3D scene scripts:
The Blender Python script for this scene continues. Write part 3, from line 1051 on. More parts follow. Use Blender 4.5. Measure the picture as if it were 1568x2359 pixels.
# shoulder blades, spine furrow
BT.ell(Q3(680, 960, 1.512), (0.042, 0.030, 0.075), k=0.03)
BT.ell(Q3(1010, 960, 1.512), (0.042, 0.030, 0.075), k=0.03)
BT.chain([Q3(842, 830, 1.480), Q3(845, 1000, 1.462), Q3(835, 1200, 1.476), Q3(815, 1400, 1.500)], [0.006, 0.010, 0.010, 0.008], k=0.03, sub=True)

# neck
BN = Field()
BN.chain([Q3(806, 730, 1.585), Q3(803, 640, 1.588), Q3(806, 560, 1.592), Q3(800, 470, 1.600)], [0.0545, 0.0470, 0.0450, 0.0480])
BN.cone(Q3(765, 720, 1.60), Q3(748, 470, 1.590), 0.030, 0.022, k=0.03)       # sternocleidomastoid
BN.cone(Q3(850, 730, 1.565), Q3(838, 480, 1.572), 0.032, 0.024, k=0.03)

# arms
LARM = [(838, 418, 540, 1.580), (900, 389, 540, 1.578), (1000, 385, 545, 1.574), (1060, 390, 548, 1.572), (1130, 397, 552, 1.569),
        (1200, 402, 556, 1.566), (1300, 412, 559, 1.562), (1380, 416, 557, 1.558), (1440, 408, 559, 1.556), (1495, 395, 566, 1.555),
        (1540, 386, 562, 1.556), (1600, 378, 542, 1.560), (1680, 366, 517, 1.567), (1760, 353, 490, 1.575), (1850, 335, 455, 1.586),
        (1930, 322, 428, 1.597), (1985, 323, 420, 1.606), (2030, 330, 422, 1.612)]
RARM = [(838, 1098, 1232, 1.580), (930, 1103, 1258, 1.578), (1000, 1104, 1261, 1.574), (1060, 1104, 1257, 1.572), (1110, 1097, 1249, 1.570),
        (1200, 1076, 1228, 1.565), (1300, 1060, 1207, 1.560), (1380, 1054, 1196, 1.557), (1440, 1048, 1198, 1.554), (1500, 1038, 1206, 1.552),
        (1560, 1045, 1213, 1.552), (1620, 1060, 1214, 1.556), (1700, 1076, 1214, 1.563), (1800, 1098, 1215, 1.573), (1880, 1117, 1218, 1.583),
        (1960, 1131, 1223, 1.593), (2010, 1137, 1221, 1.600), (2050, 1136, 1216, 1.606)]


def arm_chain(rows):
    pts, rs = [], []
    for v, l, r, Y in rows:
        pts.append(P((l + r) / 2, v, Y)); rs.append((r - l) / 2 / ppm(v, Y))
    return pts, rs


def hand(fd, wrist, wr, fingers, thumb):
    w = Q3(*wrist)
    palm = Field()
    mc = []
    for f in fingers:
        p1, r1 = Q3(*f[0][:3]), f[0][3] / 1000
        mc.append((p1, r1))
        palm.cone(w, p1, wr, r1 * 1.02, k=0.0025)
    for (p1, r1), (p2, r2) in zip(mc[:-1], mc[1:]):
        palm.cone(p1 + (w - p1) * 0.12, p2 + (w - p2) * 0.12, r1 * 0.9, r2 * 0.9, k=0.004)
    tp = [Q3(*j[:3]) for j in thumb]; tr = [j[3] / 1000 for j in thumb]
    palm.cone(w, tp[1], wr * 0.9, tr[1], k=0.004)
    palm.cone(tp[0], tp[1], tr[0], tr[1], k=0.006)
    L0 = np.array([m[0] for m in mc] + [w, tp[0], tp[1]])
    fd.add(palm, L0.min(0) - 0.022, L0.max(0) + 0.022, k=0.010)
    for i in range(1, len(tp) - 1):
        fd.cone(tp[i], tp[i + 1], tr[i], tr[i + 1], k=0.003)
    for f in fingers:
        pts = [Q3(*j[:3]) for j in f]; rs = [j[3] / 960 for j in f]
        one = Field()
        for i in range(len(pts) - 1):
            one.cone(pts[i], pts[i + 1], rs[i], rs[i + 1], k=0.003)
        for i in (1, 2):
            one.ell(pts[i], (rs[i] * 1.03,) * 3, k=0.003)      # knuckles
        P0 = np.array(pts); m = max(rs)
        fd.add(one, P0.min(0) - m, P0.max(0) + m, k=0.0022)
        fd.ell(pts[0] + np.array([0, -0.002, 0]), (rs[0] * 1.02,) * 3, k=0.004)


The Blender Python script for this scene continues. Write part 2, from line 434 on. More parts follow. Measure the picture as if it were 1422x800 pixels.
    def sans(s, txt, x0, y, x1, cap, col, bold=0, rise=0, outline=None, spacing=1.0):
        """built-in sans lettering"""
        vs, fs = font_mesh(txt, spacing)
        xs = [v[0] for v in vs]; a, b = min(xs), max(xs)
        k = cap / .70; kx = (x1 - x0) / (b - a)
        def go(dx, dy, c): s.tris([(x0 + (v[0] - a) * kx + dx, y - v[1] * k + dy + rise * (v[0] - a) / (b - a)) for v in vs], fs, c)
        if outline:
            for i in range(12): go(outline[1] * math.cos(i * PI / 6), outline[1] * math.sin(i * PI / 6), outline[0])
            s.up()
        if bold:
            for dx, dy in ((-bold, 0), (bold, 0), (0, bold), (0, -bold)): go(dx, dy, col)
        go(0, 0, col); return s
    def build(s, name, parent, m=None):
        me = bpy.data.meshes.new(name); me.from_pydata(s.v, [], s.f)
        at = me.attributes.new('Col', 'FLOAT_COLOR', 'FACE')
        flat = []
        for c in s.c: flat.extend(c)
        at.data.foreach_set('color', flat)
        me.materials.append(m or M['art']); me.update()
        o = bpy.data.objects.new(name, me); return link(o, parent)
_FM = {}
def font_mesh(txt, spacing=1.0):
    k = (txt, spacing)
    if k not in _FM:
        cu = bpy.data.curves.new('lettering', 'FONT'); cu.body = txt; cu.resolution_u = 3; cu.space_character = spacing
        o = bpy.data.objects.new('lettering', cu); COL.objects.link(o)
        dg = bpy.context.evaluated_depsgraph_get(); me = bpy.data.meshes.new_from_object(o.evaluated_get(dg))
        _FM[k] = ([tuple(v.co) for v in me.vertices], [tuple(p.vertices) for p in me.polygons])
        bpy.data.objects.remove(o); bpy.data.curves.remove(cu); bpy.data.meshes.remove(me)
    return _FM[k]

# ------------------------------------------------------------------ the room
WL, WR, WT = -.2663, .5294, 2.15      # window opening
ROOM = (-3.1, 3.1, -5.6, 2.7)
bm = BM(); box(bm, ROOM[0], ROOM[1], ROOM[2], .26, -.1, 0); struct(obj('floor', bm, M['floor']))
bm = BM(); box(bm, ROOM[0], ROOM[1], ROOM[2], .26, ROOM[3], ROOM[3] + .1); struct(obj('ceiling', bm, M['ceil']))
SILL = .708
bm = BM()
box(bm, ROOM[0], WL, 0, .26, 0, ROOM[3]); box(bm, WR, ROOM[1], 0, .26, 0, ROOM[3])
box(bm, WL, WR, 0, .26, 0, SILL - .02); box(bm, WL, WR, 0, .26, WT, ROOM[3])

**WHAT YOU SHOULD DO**
Nothing in the listing may be changed; retype it all exactly.

**SOLUTION TO THIS TASK**
The Blender Python script for this scene continues. Write part 3, from line 1051 on. More parts follow. Use Blender 4.5. Measure the picture as if it were 1568x2359 pixels.
# shoulder blades, spine furrow
BT.ell(Q3(680, 960, 1.512), (0.042, 0.030, 0.075), k=0.03)
BT.ell(Q3(1010, 960, 1.512), (0.042, 0.030, 0.075), k=0.03)
BT.chain([Q3(842, 830, 1.480), Q3(845, 1000, 1.462), Q3(835, 1200, 1.476), Q3(815, 1400, 1.500)], [0.006, 0.010, 0.010, 0.008], k=0.03, sub=True)

# neck
BN = Field()
BN.chain([Q3(806, 730, 1.585), Q3(803, 640, 1.588), Q3(806, 560, 1.592), Q3(800, 470, 1.600)], [0.0545, 0.0470, 0.0450, 0.0480])
BN.cone(Q3(765, 720, 1.60), Q3(748, 470, 1.590), 0.030, 0.022, k=0.03)       # sternocleidomastoid
BN.cone(Q3(850, 730, 1.565), Q3(838, 480, 1.572), 0.032, 0.024, k=0.03)

# arms
LARM = [(838, 418, 540, 1.580), (900, 389, 540, 1.578), (1000, 385, 545, 1.574), (1060, 390, 548, 1.572), (1130, 397, 552, 1.569),
        (1200, 402, 556, 1.566), (1300, 412, 559, 1.562), (1380, 416, 557, 1.558), (1440, 408, 559, 1.556), (1495, 395, 566, 1.555),
        (1540, 386, 562, 1.556), (1600, 378, 542, 1.560), (1680, 366, 517, 1.567), (1760, 353, 490, 1.575), (1850, 335, 455, 1.586),
        (1930, 322, 428, 1.597), (1985, 323, 420, 1.606), (2030, 330, 422, 1.612)]
RARM = [(838, 1098, 1232, 1.580), (930, 1103, 1258, 1.578), (1000, 1104, 1261, 1.574), (1060, 1104, 1257, 1.572), (1110, 1097, 1249, 1.570),
        (1200, 1076, 1228, 1.565), (1300, 1060, 1207, 1.560), (1380, 1054, 1196, 1.557), (1440, 1048, 1198, 1.554), (1500, 1038, 1206, 1.552),
        (1560, 1045, 1213, 1.552), (1620, 1060, 1214, 1.556), (1700, 1076, 1214, 1.563), (1800, 1098, 1215, 1.573), (1880, 1117, 1218, 1.583),
        (1960, 1131, 1223, 1.593), (2010, 1137, 1221, 1.600), (2050, 1136, 1216, 1.606)]


def arm_chain(rows):
    pts, rs = [], []
    for v, l, r, Y in rows:
        pts.append(P((l + r) / 2, v, Y)); rs.append((r - l) / 2 / ppm(v, Y))
    return pts, rs


def hand(fd, wrist, wr, fingers, thumb):
    w = Q3(*wrist)
    palm = Field()
    mc = []
    for f in fingers:
        p1, r1 = Q3(*f[0][:3]), f[0][3] / 1000
        mc.append((p1, r1))
        palm.cone(w, p1, wr, r1 * 1.02, k=0.0025)
    for (p1, r1), (p2, r2) in zip(mc[:-1], mc[1:]):
        palm.cone(p1 + (w - p1) * 0.12, p2 + (w - p2) * 0.12, r1 * 0.9, r2 * 0.9, k=0.004)
    tp = [Q3(*j[:3]) for j in thumb]; tr = [j[3] / 1000 for j in thumb]
    palm.cone(w, tp[1], wr * 0.9, tr[1], k=0.004)
    palm.cone(tp[0], tp[1], tr[0], tr[1], k=0.006)
    L0 = np.array([m[0] for m in mc] + [w, tp[0], tp[1]])
    fd.add(palm, L0.min(0) - 0.022, L0.max(0) + 0.022, k=0.010)
    for i in range(1, len(tp) - 1):
        fd.cone(tp[i], tp[i + 1], tr[i], tr[i + 1], k=0.003)
    for f in fingers:
        pts = [Q3(*j[:3]) for j in f]; rs = [j[3] / 960 for j in f]
        one = Field()
        for i in range(len(pts) - 1):
            one.cone(pts[i], pts[i + 1], rs[i], rs[i + 1], k=0.003)
        for i in (1, 2):
            one.ell(pts[i], (rs[i] * 1.03,) * 3, k=0.003)      # knuckles
        P0 = np.array(pts); m = max(rs)
        fd.add(one, P0.min(0) - m, P0.max(0) + m, k=0.0022)
        fd.ell(pts[0] + np.array([0, -0.002, 0]), (rs[0] * 1.02,) * 3, k=0.004)


The Blender Python script for this scene continues. Write part 2, from line 434 on. More parts follow. Measure the picture as if it were 1422x800 pixels.
    def sans(s, txt, x0, y, x1, cap, col, bold=0, rise=0, outline=None, spacing=1.0):
        """built-in sans lettering"""
        vs, fs = font_mesh(txt, spacing)
        xs = [v[0] for v in vs]; a, b = min(xs), max(xs)
        k = cap / .70; kx = (x1 - x0) / (b - a)
        def go(dx, dy, c): s.tris([(x0 + (v[0] - a) * kx + dx, y - v[1] * k + dy + rise * (v[0] - a) / (b - a)) for v in vs], fs, c)
        if outline:
            for i in range(12): go(outline[1] * math.cos(i * PI / 6), outline[1] * math.sin(i * PI / 6), outline[0])
            s.up()
        if bold:
            for dx, dy in ((-bold, 0), (bold, 0), (0, bold), (0, -bold)): go(dx, dy, col)
        go(0, 0, col); return s
    def build(s, name, parent, m=None):
        me = bpy.data.meshes.new(name); me.from_pydata(s.v, [], s.f)
        at = me.attributes.new('Col', 'FLOAT_COLOR', 'FACE')
        flat = []
        for c in s.c: flat.extend(c)
        at.data.foreach_set('color', flat)
        me.materials.append(m or M['art']); me.update()
        o = bpy.data.objects.new(name, me); return link(o, parent)
_FM = {}
def font_mesh(txt, spacing=1.0):
    k = (txt, spacing)
    if k not in _FM:
        cu = bpy.data.curves.new('lettering', 'FONT'); cu.body = txt; cu.resolution_u = 3; cu.space_character = spacing
        o = bpy.data.objects.new('lettering', cu); COL.objects.link(o)
        dg = bpy.context.evaluated_depsgraph_get(); me = bpy.data.meshes.new_from_object(o.evaluated_get(dg))
        _FM[k] = ([tuple(v.co) for v in me.vertices], [tuple(p.vertices) for p in me.polygons])
        bpy.data.objects.remove(o); bpy.data.curves.remove(cu); bpy.data.meshes.remove(me)
    return _FM[k]

# ------------------------------------------------------------------ the room
WL, WR, WT = -.2663, .5294, 2.15      # window opening
ROOM = (-3.1, 3.1, -5.6, 2.7)
bm = BM(); box(bm, ROOM[0], ROOM[1], ROOM[2], .26, -.1, 0); struct(obj('floor', bm, M['floor']))
bm = BM(); box(bm, ROOM[0], ROOM[1], ROOM[2], .26, ROOM[3], ROOM[3] + .1); struct(obj('ceiling', bm, M['ceil']))
SILL = .708
bm = BM()
box(bm, ROOM[0], WL, 0, .26, 0, ROOM[3]); box(bm, WR, ROOM[1], 0, .26, 0, ROOM[3])
box(bm, WL, WR, 0, .26, 0, SILL - .02); box(bm, WL, WR, 0, .26, WT, ROOM[3])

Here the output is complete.